_Task directions:_ In the entries below, which lines run from the one containing "were 1330x885 pixels." to the one containing "shutter(1010.8, 1045.8, 458.6);"? Copy exactly those lines, ends included, and no others.

_Rows from a 3D scene dataset:_
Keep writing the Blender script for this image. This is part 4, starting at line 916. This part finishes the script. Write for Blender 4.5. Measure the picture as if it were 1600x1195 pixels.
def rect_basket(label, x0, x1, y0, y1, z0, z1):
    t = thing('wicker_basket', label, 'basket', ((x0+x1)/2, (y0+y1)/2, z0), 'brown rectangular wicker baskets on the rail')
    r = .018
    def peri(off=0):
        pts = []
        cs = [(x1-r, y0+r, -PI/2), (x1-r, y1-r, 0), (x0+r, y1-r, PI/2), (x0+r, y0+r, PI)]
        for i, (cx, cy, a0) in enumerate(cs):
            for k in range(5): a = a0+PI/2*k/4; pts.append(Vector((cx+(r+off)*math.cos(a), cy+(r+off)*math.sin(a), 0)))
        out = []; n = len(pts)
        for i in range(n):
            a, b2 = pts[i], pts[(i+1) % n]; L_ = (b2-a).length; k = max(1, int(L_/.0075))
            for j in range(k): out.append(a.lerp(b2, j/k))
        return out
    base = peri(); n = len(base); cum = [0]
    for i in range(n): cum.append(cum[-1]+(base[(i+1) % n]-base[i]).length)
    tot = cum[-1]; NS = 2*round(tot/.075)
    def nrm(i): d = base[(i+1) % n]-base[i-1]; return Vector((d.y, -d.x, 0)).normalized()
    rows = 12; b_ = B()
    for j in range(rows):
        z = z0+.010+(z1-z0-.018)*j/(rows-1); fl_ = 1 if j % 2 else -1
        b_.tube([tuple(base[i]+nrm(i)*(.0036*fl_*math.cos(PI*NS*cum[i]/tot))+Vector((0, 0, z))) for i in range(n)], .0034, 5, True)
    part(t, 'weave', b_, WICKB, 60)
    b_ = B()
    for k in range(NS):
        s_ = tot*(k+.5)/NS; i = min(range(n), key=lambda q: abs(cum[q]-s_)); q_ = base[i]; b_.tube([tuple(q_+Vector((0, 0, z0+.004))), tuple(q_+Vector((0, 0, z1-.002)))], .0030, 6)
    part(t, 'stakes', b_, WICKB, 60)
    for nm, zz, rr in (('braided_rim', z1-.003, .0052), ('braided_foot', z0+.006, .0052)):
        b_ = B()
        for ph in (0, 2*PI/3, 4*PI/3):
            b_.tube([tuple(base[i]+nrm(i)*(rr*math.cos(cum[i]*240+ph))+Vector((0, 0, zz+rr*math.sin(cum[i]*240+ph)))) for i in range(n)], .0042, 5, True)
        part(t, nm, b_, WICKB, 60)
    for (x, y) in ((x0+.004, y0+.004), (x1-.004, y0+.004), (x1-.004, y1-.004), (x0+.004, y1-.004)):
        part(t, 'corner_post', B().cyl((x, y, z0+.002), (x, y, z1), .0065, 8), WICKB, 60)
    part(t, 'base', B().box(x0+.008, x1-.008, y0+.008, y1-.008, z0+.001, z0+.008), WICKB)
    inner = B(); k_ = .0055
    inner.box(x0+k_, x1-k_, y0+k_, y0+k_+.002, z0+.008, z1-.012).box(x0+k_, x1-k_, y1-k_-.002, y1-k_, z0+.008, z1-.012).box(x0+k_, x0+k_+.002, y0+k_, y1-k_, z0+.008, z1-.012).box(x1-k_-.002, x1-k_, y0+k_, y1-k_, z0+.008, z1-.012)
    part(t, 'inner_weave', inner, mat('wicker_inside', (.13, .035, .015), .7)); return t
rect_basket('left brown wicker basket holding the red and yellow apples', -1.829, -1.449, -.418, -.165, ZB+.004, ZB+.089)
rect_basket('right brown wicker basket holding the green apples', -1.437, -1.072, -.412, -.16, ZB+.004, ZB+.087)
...
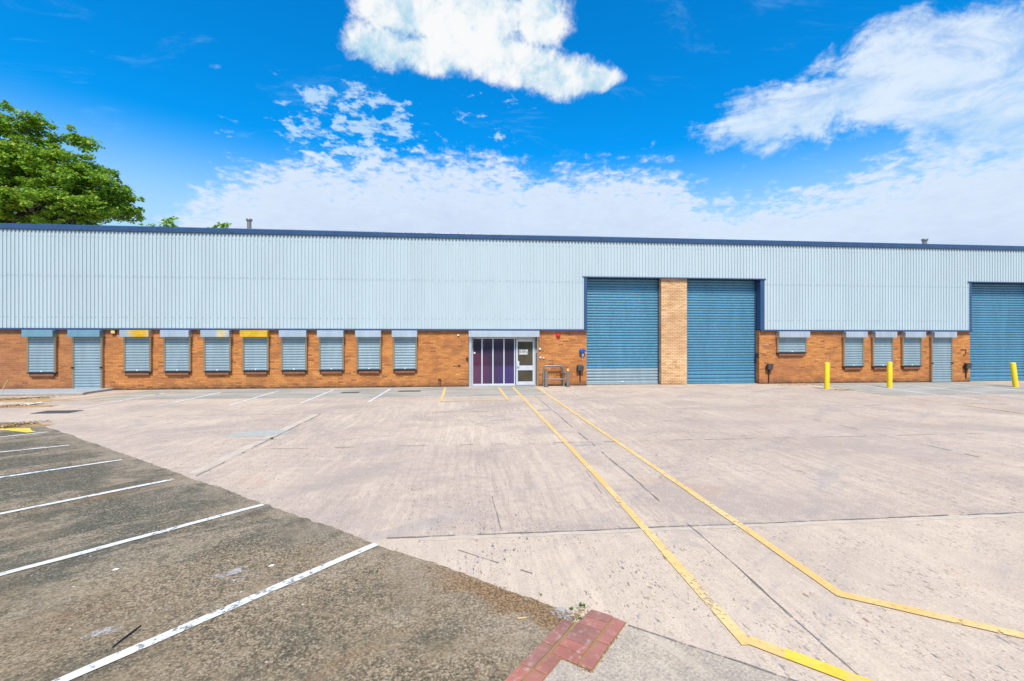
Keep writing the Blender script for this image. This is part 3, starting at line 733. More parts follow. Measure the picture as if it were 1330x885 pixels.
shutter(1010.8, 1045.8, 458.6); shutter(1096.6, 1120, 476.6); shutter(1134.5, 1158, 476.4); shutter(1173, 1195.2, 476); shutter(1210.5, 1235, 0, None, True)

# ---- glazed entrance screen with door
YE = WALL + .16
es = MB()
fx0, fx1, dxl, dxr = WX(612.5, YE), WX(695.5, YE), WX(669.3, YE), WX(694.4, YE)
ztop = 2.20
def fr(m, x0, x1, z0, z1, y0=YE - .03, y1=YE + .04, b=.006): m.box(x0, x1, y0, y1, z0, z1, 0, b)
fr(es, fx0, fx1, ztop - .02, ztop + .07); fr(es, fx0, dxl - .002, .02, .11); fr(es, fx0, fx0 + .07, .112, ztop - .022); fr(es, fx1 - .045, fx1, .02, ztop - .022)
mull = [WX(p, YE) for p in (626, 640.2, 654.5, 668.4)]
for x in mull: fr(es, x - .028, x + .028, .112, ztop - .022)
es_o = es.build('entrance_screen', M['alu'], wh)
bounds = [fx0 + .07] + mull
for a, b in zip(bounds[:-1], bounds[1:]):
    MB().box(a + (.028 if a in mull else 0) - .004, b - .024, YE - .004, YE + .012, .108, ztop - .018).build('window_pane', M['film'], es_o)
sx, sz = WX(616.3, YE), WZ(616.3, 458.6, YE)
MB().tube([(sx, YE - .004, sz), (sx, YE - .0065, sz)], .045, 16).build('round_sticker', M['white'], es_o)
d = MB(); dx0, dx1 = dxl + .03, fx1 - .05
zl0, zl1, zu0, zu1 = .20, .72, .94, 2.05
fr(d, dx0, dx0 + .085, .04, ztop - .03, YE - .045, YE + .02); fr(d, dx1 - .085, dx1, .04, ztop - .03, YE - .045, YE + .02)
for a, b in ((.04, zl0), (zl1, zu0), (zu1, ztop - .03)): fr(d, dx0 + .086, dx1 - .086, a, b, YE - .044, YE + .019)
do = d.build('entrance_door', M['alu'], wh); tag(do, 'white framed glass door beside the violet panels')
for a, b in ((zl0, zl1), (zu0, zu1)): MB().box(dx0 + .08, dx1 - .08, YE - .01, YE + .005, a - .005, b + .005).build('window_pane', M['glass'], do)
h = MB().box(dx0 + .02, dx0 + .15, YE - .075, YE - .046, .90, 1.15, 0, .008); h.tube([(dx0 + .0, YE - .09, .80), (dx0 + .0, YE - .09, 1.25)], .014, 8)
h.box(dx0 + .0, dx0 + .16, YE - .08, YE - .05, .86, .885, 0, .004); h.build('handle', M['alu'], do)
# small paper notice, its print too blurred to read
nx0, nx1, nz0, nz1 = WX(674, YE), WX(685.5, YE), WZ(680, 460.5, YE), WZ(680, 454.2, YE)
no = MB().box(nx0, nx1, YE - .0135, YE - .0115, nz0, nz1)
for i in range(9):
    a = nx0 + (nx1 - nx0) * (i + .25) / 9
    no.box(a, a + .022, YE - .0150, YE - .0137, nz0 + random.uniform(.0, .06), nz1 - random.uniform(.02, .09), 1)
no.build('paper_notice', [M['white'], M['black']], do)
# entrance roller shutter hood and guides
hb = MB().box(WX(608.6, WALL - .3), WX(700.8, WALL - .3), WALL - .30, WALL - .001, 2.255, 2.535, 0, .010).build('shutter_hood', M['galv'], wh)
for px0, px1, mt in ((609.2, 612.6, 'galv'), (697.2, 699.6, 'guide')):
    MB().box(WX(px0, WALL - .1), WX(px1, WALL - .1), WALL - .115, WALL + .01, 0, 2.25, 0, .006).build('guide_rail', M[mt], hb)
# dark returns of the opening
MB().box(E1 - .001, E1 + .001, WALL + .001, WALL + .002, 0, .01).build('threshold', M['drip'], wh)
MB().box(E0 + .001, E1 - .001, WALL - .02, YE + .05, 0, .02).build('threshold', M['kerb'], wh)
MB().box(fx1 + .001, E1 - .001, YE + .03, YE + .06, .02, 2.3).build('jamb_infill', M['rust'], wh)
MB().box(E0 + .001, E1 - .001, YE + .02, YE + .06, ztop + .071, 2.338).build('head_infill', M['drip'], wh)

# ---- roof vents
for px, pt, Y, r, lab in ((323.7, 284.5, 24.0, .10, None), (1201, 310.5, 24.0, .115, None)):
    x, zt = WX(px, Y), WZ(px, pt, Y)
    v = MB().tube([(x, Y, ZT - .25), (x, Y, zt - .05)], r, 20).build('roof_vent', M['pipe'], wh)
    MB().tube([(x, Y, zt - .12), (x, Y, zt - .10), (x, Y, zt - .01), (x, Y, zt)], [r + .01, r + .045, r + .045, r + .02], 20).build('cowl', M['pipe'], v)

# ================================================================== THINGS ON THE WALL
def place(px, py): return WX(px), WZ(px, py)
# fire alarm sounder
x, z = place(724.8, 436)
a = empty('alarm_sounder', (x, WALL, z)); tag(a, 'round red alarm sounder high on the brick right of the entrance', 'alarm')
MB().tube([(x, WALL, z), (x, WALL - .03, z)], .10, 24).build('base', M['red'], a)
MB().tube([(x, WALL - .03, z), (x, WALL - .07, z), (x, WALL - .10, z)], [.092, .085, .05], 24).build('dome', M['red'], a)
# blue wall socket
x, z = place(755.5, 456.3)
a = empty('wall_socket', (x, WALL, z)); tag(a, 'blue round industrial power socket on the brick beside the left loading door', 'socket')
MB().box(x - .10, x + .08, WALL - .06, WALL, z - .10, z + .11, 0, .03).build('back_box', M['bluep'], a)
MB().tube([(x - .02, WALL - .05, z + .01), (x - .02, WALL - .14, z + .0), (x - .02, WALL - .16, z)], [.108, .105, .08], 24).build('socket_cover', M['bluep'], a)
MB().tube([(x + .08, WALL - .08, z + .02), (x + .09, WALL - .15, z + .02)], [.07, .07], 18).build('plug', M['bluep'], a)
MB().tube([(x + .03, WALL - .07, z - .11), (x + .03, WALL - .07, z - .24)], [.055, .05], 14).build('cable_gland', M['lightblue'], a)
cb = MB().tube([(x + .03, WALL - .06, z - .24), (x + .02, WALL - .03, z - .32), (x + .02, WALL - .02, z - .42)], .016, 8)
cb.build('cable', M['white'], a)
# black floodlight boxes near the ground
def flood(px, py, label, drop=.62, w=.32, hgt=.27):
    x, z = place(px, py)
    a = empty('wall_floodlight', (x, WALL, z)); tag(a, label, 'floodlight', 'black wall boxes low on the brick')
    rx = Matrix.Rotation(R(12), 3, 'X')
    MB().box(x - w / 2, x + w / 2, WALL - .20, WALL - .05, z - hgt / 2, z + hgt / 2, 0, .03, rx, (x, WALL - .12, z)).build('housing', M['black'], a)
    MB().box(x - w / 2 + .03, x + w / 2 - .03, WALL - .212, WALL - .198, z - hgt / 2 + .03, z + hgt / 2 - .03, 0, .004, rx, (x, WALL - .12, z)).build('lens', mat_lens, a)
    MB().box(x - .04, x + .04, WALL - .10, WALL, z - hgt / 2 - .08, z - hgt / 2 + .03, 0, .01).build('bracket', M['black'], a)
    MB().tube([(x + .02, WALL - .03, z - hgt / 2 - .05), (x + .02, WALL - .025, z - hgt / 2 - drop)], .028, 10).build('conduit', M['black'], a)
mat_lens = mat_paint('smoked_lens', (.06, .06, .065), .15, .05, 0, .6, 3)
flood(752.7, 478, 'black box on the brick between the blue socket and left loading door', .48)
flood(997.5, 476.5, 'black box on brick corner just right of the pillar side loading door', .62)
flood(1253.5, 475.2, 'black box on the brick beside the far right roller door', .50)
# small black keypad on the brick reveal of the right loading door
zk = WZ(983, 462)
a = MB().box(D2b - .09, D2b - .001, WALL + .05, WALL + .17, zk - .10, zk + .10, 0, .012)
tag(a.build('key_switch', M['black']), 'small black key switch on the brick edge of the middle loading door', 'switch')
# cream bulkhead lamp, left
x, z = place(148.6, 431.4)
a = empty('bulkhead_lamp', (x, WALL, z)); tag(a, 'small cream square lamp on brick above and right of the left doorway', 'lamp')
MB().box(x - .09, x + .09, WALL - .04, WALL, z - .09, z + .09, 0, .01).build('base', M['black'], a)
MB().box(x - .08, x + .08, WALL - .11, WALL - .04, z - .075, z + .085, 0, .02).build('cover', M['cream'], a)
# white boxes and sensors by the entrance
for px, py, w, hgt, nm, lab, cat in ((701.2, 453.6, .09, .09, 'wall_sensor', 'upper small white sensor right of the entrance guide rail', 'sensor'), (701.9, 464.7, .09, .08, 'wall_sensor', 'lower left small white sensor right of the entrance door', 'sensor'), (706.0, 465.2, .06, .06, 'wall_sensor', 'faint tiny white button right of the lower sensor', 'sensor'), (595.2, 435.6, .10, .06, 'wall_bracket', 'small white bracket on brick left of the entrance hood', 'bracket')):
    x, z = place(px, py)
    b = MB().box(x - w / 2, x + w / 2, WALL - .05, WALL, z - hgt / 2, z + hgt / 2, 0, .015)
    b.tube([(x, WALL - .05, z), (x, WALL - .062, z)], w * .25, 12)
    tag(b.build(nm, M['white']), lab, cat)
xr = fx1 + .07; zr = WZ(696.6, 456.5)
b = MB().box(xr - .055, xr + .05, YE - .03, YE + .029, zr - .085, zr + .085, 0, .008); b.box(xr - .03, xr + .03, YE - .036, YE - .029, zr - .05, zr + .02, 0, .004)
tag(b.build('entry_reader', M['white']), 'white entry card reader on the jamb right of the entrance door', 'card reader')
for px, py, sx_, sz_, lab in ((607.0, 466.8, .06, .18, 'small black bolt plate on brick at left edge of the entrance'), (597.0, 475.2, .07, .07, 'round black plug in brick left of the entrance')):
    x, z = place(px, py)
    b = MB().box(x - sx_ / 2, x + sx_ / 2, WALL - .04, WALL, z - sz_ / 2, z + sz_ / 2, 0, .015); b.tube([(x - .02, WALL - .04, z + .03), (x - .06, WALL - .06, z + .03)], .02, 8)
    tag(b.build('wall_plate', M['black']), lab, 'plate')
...
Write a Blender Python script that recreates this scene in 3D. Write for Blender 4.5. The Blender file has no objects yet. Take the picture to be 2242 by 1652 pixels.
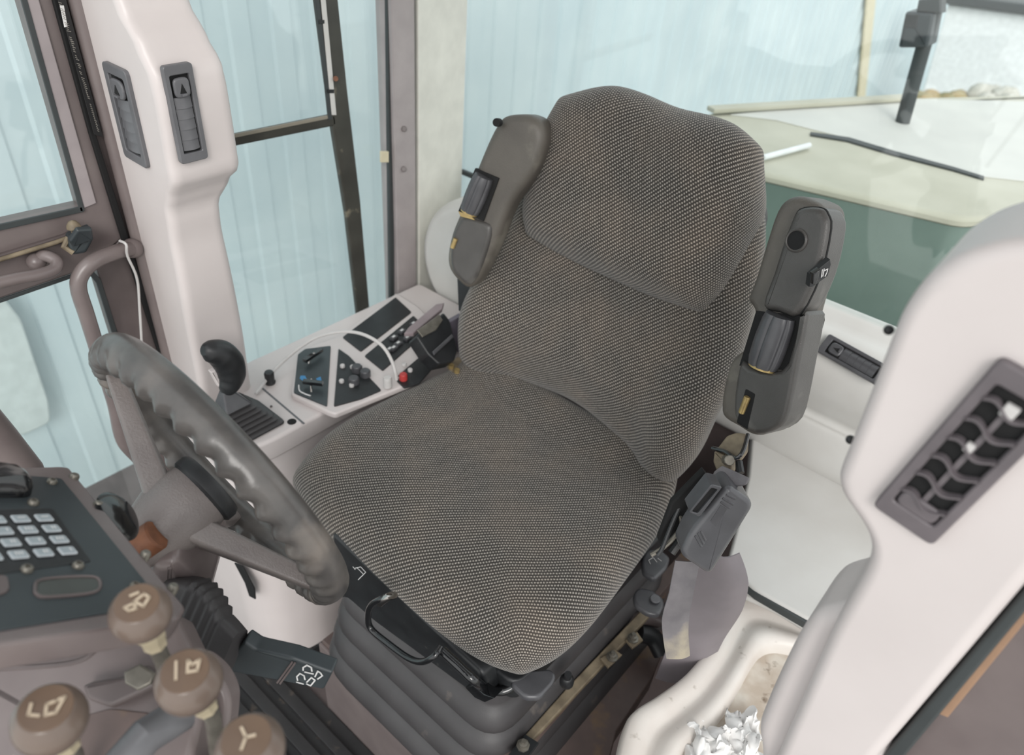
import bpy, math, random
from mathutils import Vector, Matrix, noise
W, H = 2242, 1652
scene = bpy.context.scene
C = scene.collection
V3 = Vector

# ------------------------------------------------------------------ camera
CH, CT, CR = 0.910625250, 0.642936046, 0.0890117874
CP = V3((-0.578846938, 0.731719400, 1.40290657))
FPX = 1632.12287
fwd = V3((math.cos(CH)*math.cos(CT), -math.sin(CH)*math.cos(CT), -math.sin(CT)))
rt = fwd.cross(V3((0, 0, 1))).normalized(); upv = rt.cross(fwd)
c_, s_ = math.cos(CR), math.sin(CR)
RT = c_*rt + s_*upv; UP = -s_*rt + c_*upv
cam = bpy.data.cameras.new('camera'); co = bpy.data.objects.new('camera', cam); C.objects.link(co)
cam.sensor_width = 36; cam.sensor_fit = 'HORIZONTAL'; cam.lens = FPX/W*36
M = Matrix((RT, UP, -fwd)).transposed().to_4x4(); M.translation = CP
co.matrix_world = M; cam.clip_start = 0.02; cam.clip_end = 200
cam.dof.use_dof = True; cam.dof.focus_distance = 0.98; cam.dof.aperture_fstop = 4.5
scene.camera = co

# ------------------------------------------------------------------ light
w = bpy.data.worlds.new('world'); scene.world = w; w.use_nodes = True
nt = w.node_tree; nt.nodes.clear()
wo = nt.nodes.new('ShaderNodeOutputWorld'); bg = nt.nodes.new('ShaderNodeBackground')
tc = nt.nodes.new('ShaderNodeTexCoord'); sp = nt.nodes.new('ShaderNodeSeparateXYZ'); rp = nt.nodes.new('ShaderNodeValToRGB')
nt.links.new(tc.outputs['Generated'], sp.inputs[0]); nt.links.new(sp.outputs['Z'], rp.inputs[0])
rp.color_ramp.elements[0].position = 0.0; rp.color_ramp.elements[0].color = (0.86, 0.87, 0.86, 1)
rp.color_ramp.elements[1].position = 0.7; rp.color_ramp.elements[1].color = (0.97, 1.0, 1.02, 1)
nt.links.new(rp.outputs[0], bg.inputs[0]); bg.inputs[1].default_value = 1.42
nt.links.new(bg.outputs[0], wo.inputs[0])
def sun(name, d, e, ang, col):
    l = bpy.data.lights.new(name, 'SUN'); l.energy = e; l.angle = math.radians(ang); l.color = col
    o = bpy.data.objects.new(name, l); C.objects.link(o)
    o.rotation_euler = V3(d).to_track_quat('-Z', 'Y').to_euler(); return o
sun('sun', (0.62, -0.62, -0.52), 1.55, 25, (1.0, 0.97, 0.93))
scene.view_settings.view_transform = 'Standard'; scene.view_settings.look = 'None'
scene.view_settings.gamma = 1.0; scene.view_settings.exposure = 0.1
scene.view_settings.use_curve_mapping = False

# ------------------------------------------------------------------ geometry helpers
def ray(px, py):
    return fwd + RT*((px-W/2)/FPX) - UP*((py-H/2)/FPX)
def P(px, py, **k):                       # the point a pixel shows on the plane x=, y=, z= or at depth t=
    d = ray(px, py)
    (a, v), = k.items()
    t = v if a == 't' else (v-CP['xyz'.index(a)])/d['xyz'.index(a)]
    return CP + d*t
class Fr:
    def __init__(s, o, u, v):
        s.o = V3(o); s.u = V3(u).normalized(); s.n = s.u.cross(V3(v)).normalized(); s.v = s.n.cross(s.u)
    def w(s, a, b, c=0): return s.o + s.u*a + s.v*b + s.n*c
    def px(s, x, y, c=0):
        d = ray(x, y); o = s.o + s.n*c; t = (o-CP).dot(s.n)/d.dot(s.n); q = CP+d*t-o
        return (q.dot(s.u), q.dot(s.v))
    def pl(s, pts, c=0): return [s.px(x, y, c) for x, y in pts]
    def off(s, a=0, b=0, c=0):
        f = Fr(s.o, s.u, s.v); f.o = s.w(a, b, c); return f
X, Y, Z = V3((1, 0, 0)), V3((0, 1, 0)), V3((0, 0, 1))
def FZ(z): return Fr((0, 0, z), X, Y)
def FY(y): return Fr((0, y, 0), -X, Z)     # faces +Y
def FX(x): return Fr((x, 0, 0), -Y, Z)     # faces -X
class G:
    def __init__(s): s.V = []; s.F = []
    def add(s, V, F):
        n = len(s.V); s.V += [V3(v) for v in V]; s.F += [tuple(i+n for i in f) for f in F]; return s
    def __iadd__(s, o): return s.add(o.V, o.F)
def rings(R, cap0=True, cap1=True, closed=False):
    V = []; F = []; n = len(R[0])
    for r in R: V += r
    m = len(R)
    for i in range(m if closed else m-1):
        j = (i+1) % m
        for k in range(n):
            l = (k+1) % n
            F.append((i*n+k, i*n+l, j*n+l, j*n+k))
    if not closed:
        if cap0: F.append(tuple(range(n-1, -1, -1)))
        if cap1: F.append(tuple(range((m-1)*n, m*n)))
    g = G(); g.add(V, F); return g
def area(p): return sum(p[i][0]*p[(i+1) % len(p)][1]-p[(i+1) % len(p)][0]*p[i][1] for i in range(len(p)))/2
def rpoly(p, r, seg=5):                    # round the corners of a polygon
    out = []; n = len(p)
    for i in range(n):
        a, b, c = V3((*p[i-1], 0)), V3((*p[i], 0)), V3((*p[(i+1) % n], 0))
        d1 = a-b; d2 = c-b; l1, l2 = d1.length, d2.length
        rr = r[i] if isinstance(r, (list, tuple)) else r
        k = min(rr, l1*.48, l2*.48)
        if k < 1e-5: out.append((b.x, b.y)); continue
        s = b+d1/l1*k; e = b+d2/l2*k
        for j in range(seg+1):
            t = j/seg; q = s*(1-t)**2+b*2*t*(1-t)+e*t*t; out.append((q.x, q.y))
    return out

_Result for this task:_
Keep writing the Blender script for this image. This is part 3, starting at line 733. More parts follow. Measure the picture as if it were 1330x885 pixels.
shutter(1010.8, 1045.8, 458.6); shutter(1096.6, 1120, 476.6); shutter(1134.5, 1158, 476.4); shutter(1173, 1195.2, 476); shutter(1210.5, 1235, 0, None, True)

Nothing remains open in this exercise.